Peter McCreery trained Daring Run to win two Irish Champion Hurdles in 1981 and 1982, and he trained Hilly Way to win back-to-back renewals of the Queen Mother Champion Chase at Cheltenham in 1978 and 1979. As a 14th birthday present, young Willie was allowed school Hilly Way over fences.

Willie’s dad passed away when he was 21, so his brother, also Peter, took over the licence, and promptly trained Son Of War to win the Irish Grand National in 1994.

“There were three of us at home, Peter, Tom and me, and I knew that there wasn’t enough there for the three of us. So I set about going out on my own.”

Willie’s dad was a good friend of Michael Osborne, who was head of the Irish National Stud at the time, and he suggested that Willie do the Irish National Stud course.

“That was a great course. We worked hard, but we had great craic and we all made great contacts and great friends there. Alastair Pimm, the Tattersalls auctioneer, was on the course with me, as were the trainers Brian Meehan and Ger Butler.”

Willie worked with horses in Australia, Japan and America, he worked with KIldangan Stud, he trained for Iona Park Stud and he was assistant trainer to Charles O’Brien for eight years. Then in 2009, he set up on his own.

“I had eight horses at the time, and we owned all of them. I remember Michael O’Donoghue, the stipendiary steward, telling us on the trainers’ course that we should try to get handicappers, because they would run often, keep your name in the paper. You could get a load of two-year-olds and they might run once or twice, but handicappers can run every week. The more runners you have, the more winners you are likely to have, and people want winners.”

Fiesolana is a winner. She has now won six of the 13 races that she has contested since McCreery got her from France.

McCreery loved Fiesolana from the first moment he saw her. She had a lovely eye, he tells you, a lovely head. Leased for last season by a syndicate headed up by Lorcan Cribben, she progressed through the year, from a 92-rated handicapper to a Group 2 winner.

Even so, the plan was always that she would be sold at the end of the season. McCreery knew that he was going to miss her, he didn’t even go to the December Sale at Newmarket to see her on her way, but he saw that she had been sold for 960,000 guineas. Then, the day after the sale, he received a phone call from Alan Cooper, racing manager to the Niarchos Family, her new owners.

“I thought it was one of my mates just messing. But once I believed that it was actually Alan Cooper, he asked me if I would train the filly this year as well. It was brilliant to get her back, and the objective was always to win a Group 1 race with her, which we have done now.”
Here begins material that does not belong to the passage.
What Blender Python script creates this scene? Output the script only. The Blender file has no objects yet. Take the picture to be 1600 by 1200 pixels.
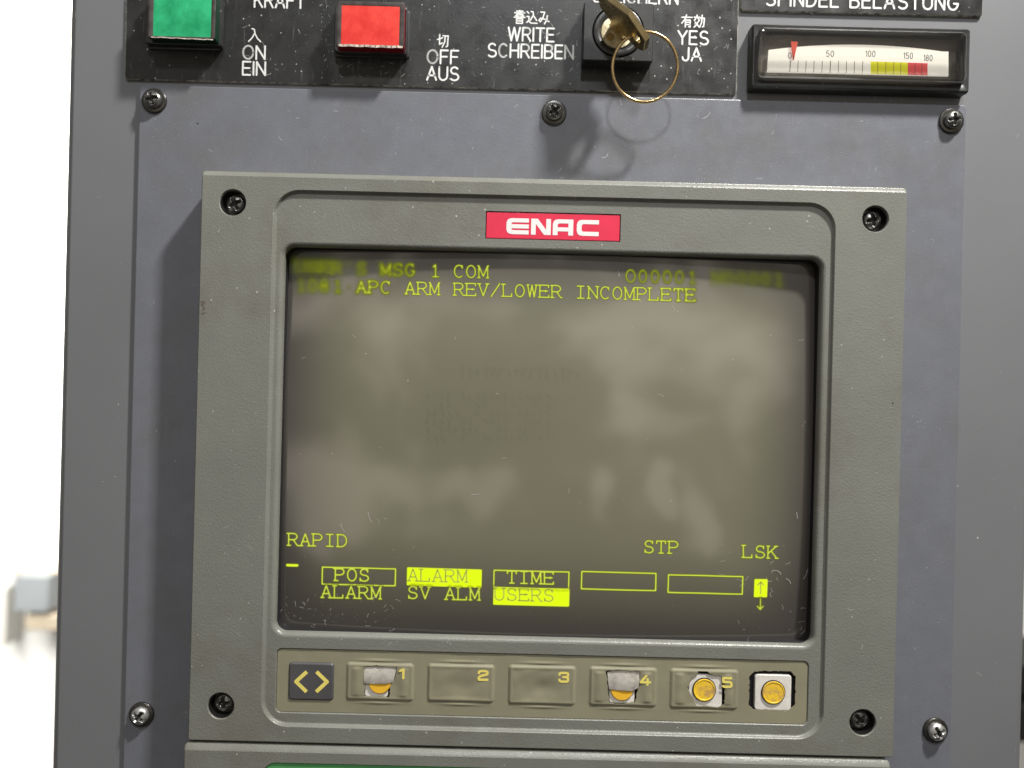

This afternoon’s Prix de la Foret at Longchamp has always been Fiesolana’s primary objective this term. The Matron Stakes was just something to do in the meantime. With her status as a valuable broodmare now secure, a Group 1 prize already on her page, there is no pressure on Willie McCreery this afternoon, no pressure on her rider Billy Lee.

Even so, another championship win would do very nicely.